┌─ RECORDS SUPPLIED

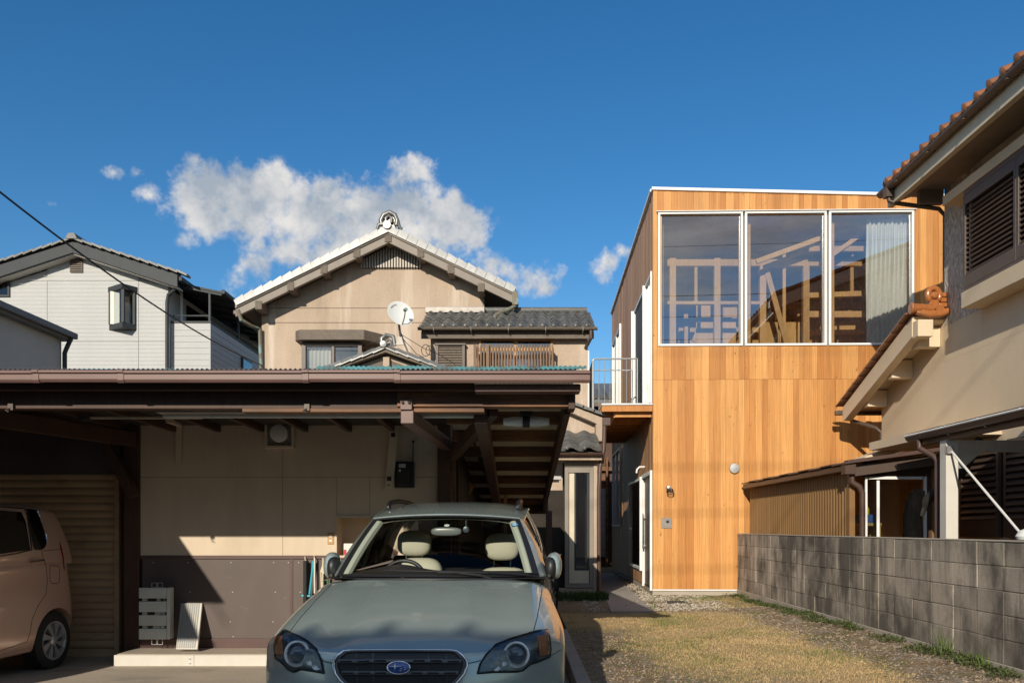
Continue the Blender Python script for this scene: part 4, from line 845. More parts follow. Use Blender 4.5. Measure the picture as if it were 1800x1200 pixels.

└─
┌─ RECORDS SUPPLIED

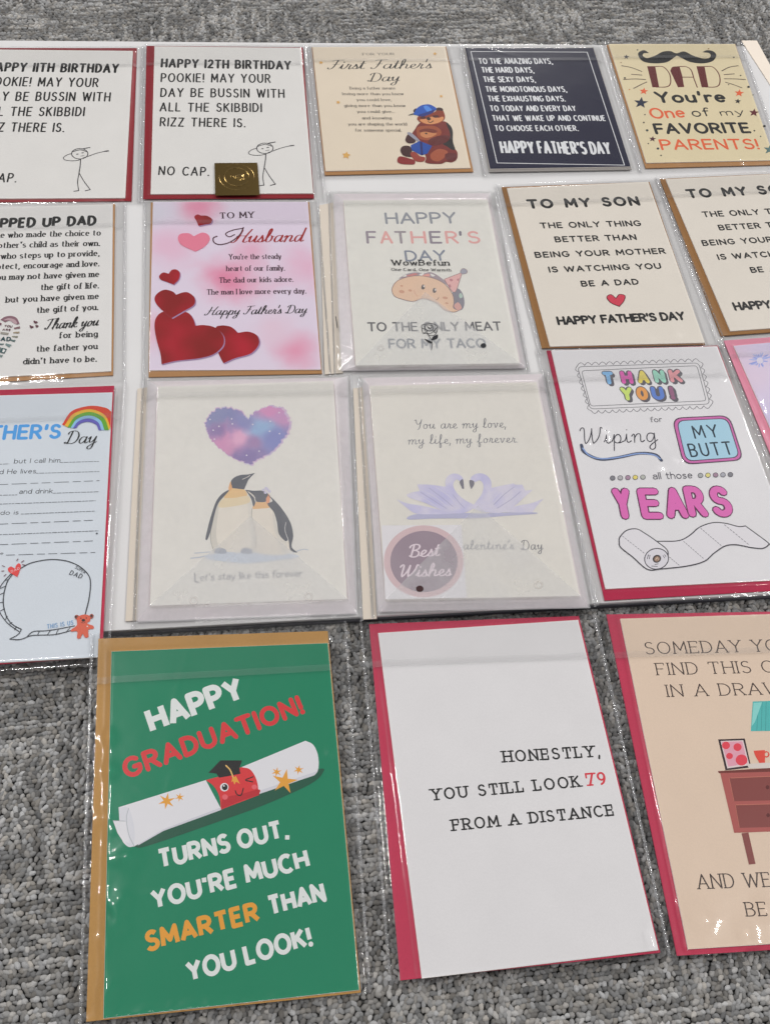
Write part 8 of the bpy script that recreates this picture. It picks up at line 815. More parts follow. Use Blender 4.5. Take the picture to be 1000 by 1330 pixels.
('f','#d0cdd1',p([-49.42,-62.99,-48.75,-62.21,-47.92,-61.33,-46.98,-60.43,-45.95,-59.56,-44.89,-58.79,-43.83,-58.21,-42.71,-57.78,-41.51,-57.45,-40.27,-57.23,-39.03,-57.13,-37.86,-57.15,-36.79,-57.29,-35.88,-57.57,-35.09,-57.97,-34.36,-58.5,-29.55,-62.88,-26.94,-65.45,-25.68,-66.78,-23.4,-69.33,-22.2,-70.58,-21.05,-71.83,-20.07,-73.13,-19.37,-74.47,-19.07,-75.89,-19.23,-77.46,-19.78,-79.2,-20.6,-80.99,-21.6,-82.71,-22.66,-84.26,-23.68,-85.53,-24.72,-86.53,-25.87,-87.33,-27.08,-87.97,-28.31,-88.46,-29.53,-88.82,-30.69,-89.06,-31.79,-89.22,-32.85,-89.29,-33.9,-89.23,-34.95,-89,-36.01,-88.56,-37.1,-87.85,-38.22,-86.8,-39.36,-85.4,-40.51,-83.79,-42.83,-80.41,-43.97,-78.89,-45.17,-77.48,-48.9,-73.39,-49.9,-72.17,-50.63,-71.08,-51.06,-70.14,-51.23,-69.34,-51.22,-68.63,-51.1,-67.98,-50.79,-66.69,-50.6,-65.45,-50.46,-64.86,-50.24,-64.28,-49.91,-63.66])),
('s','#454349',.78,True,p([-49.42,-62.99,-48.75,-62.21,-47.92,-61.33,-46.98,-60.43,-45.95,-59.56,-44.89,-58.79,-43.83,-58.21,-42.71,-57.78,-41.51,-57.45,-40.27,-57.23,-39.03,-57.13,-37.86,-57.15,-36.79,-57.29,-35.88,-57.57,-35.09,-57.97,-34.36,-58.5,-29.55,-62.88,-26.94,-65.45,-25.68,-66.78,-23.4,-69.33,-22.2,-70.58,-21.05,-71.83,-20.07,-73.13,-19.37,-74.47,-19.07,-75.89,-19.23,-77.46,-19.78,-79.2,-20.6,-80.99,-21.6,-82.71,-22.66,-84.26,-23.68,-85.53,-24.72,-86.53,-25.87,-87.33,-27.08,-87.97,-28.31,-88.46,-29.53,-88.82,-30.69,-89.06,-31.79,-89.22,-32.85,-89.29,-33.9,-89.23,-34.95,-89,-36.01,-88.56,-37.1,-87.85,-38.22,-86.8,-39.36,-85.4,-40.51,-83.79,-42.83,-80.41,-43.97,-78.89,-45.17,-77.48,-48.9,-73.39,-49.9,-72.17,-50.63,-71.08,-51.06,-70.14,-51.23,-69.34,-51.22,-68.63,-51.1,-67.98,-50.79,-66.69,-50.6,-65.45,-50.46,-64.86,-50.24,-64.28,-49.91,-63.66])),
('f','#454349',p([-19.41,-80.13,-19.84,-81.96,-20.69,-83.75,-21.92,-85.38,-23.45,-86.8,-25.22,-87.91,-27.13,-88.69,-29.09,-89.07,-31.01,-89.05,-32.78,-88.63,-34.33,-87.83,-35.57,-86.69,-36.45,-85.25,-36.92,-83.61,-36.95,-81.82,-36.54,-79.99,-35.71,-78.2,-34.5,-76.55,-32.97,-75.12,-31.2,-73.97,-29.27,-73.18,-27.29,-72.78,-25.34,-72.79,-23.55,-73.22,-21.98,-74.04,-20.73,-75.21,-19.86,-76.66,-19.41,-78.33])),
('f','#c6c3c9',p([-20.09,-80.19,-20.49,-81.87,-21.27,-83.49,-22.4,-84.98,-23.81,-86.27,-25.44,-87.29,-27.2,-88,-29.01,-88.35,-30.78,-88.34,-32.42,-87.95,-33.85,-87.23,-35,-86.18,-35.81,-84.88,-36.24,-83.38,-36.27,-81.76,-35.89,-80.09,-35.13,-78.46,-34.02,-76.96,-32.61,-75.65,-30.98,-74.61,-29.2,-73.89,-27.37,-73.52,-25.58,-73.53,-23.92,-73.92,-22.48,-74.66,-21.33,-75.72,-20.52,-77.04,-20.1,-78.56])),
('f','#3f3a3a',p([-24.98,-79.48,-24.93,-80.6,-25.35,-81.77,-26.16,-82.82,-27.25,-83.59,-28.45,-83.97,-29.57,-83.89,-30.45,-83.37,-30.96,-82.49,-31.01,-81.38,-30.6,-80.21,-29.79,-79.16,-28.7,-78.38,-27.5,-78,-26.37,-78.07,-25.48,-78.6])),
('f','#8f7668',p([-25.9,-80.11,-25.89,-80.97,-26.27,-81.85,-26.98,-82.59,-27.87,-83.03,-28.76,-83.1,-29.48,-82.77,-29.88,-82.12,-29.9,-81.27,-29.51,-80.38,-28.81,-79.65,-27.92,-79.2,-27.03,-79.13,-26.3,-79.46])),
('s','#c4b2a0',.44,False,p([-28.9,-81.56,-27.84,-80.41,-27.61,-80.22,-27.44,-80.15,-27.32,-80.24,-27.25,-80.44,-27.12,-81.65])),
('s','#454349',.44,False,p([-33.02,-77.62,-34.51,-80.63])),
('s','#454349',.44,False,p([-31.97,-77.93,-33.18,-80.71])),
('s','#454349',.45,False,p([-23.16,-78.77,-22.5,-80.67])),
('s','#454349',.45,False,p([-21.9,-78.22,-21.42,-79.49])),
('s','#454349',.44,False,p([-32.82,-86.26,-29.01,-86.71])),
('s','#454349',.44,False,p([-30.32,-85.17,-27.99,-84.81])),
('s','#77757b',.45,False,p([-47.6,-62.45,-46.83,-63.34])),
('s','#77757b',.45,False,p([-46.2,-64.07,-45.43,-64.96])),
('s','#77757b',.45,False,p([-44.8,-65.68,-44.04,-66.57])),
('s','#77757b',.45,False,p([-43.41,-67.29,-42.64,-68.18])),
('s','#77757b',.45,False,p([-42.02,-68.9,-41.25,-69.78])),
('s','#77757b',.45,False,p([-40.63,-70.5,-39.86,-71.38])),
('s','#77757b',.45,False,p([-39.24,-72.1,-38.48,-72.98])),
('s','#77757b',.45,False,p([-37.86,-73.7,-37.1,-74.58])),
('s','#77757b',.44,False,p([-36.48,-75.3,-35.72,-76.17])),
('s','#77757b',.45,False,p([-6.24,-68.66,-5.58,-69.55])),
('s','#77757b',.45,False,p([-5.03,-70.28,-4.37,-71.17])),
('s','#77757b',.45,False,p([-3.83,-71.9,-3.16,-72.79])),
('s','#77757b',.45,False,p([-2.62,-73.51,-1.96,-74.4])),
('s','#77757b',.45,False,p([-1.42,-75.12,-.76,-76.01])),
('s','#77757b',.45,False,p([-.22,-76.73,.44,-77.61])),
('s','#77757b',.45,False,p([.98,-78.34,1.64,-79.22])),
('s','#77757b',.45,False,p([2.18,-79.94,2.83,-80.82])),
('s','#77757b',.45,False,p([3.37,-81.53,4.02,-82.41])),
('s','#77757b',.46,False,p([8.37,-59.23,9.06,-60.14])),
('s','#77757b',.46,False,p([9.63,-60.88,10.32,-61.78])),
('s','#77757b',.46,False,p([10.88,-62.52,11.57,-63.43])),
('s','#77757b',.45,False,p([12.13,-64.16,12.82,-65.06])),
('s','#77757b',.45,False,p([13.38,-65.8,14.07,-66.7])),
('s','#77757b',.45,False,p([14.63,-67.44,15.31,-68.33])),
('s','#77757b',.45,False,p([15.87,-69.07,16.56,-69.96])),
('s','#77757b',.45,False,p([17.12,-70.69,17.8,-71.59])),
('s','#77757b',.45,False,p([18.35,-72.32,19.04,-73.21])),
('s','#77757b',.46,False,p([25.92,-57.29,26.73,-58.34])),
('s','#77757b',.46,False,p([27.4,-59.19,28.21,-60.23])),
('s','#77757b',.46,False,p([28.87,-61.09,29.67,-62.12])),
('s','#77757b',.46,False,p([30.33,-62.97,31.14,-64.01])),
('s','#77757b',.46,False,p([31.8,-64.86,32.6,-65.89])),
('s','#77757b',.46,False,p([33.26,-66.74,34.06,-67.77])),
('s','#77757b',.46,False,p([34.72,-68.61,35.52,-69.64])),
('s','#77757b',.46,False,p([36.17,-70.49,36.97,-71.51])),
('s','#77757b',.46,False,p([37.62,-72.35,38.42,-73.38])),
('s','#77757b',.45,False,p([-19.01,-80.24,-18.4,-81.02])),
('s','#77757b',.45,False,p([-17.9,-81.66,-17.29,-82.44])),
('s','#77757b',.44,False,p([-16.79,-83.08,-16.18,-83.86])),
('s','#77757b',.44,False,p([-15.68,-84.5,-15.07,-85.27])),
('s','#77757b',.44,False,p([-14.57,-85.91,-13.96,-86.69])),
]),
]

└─
┌─ RECORDS SUPPLIED

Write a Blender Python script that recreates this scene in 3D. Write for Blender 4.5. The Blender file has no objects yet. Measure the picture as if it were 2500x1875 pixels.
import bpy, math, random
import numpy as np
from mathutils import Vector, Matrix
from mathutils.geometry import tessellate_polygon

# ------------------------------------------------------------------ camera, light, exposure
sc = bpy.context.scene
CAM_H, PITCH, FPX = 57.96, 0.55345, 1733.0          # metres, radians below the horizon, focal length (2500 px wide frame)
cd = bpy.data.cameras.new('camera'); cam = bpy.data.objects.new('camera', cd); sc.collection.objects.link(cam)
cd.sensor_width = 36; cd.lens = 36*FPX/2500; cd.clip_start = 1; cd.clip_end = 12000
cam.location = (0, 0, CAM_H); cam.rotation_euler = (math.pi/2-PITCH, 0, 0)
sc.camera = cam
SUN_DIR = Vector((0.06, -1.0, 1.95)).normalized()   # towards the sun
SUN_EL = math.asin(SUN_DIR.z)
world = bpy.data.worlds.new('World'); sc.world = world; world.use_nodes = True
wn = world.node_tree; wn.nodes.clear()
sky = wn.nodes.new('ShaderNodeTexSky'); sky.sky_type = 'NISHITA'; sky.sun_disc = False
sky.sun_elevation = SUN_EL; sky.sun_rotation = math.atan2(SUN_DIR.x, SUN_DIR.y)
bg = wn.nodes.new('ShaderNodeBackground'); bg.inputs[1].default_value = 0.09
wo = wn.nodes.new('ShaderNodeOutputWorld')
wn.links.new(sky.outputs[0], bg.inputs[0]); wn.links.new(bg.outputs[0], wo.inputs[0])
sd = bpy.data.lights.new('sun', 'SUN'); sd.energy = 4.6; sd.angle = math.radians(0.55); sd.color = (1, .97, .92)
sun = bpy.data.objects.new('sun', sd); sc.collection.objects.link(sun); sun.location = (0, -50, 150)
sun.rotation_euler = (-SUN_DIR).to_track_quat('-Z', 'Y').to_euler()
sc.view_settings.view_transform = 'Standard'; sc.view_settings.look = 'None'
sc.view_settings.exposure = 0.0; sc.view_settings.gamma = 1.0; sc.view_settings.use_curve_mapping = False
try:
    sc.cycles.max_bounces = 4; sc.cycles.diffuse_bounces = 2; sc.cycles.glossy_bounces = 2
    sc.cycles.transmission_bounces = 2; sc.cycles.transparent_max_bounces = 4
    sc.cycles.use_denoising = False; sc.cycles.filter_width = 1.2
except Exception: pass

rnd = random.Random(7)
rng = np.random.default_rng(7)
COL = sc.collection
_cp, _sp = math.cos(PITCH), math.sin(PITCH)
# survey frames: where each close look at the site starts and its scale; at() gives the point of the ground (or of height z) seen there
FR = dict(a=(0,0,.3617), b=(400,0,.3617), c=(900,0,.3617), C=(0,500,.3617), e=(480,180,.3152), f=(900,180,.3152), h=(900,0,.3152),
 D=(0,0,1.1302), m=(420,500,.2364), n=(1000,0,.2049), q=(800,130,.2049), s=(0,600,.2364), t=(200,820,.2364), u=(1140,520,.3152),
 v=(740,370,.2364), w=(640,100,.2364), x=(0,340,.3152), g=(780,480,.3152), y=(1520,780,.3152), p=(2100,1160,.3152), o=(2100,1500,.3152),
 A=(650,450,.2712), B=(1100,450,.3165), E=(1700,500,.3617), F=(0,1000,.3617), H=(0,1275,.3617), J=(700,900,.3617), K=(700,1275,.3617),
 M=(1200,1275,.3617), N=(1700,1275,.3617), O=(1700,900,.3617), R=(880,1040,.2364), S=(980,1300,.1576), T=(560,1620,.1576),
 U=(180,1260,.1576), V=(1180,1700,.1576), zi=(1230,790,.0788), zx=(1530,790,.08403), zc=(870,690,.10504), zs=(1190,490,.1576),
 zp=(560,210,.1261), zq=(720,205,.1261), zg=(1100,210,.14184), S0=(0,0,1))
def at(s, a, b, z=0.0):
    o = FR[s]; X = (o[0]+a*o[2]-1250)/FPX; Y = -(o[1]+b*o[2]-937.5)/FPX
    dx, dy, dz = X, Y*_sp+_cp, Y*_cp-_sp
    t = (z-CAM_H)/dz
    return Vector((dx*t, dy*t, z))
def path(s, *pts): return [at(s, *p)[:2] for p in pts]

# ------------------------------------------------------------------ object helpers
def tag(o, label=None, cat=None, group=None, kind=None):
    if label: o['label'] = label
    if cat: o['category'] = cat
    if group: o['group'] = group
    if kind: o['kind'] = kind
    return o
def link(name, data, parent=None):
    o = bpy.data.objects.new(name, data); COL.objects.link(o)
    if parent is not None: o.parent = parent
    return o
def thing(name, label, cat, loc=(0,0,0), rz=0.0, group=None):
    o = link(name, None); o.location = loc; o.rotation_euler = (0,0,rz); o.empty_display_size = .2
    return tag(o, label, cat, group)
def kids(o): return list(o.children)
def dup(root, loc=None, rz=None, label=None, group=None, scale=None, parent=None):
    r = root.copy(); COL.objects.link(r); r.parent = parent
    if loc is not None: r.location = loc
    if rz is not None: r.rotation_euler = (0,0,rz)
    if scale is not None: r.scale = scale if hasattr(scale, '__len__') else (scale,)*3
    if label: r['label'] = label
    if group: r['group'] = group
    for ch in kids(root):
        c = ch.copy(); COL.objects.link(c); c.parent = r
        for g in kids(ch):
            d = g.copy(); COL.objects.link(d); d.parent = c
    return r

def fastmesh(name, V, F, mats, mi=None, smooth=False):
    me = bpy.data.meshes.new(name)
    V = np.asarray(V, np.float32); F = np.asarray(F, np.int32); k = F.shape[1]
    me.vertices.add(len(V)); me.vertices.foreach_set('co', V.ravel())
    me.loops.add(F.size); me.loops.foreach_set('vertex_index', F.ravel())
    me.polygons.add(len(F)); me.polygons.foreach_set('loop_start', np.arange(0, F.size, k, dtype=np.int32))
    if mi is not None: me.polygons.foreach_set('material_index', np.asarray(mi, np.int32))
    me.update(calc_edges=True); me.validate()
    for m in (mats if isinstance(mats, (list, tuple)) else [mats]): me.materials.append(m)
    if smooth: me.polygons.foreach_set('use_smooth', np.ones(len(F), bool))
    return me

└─

* _GIVEN INSTRUCTION_
Search the entries for the word "script" and gather every line where it appears.

* _TASK SOLUTION_
Continue the Blender Python script for this scene: part 4, from line 845. More parts follow. Use Blender 4.5. Measure the picture as if it were 1800x1200 pixels.
Write part 8 of the bpy script that recreates this picture. It picks up at line 815. More parts follow. Use Blender 4.5. Take the picture to be 1000 by 1330 pixels.
Write a Blender Python script that recreates this scene in 3D. Write for Blender 4.5. The Blender file has no objects yet. Measure the picture as if it were 2500x1875 pixels.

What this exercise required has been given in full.